A research paper of this complexity can certainly be challenging for undergraduates, but I make sure it is achievable for everyone in the class by breaking the assignment into stages and offering ample scaffolding and feedback along the way. Students sit down for individual meetings with me after key steps in this progression, even though this entails an extensive time commitment on my end. By providing a space for formative assessments throughout the research and writing process, it is justified by the payoff in student growth. It has led to end products they are proud of and that build their professional development, as shown by those who have used the papers as their sample writing in graduate school applications or developed them further in capstone projects and submissions to conferences or publications.
Another reason individual student meetings are central to my courses is that I recognize that undergraduates have varying levels of experience and comfort speaking with instructors or other adults in professional settings. I suspect that it is often precisely the individuals who are most hesitant to approach professors that have the least mentoring resources outside of the classroom. These meetings provide a welcoming space for me to learn how I can support students from historically marginalized social groups. For several of my undergraduates, getting over the hurdle of walking into my office for the first time has opened the door to building sustained mentoring relationships. I typically write around eight letters of recommendation per year in support of their applications to graduate and professional programs and last year I was nominated by my department for a campus-wide award for mentoring undergraduates.

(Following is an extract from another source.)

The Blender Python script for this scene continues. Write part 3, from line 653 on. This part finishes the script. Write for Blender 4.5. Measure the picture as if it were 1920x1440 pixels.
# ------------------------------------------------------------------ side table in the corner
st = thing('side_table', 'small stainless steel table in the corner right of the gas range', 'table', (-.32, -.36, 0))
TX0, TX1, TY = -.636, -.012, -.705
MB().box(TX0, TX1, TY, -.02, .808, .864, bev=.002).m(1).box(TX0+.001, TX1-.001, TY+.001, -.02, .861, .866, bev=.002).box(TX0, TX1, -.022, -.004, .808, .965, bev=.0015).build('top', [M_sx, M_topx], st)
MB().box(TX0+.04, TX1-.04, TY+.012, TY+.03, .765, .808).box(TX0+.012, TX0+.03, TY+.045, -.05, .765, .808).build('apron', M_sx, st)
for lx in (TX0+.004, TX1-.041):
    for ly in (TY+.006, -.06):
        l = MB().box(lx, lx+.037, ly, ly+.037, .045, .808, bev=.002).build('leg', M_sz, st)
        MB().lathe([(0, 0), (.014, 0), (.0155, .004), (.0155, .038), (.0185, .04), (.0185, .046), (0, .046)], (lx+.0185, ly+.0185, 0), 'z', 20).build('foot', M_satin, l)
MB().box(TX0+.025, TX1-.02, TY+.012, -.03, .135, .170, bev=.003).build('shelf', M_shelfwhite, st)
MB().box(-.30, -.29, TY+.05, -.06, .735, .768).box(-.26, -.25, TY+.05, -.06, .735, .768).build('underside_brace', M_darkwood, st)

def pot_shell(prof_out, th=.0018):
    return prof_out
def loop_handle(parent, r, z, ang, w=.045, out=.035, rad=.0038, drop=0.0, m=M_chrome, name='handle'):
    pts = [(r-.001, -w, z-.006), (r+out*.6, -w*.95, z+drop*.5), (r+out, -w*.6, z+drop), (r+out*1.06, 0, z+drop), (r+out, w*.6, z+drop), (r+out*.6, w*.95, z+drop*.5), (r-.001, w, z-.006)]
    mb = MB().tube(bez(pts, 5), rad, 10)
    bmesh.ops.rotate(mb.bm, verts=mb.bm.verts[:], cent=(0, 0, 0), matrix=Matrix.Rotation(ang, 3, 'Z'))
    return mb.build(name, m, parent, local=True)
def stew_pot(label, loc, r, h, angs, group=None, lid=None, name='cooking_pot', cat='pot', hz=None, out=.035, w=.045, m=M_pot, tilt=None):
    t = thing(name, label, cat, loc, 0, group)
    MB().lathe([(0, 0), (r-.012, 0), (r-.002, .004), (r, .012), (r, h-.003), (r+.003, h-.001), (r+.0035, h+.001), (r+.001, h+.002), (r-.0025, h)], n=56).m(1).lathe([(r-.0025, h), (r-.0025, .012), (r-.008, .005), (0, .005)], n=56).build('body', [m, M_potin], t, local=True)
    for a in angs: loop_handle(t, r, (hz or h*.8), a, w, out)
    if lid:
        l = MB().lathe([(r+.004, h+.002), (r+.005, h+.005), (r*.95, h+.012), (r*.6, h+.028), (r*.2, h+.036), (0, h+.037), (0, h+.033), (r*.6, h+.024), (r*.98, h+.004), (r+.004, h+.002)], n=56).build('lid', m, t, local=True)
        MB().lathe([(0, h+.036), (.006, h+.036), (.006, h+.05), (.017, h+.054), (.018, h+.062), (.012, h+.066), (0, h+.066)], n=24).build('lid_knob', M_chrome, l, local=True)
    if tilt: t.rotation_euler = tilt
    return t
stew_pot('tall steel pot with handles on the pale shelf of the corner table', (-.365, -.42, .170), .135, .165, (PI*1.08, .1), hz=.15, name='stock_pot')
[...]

Teaching at both introductory and advanced levels has sensitized me to differences in students’ starting points and to techniques that keep those who are struggling from falling behind while also encouraging advanced students to challenge themselves. I have led both small honors seminars and larger classes with predominantly working class and first generation students at the City University of New York. The diversity of students’ social backgrounds in my classes has been a tremendous source of insight and I try to be mindful of how their positionality—and mine—matters for classroom dynamics. Since most sociology courses study social disparities that affect the very students in the room, I put considerable attention into actively fostering a learning environment in which all students feel comfortable, even when discussing an issue that hits close to home. As there does not seem to be any single magic bullet for accomplishing this, I try to incorporate a variety of strategies consistently throughout the course experience, from outlining expectations for respectful class discussions to asking students to fill out questionnaires about various concerns they may have several times through the term.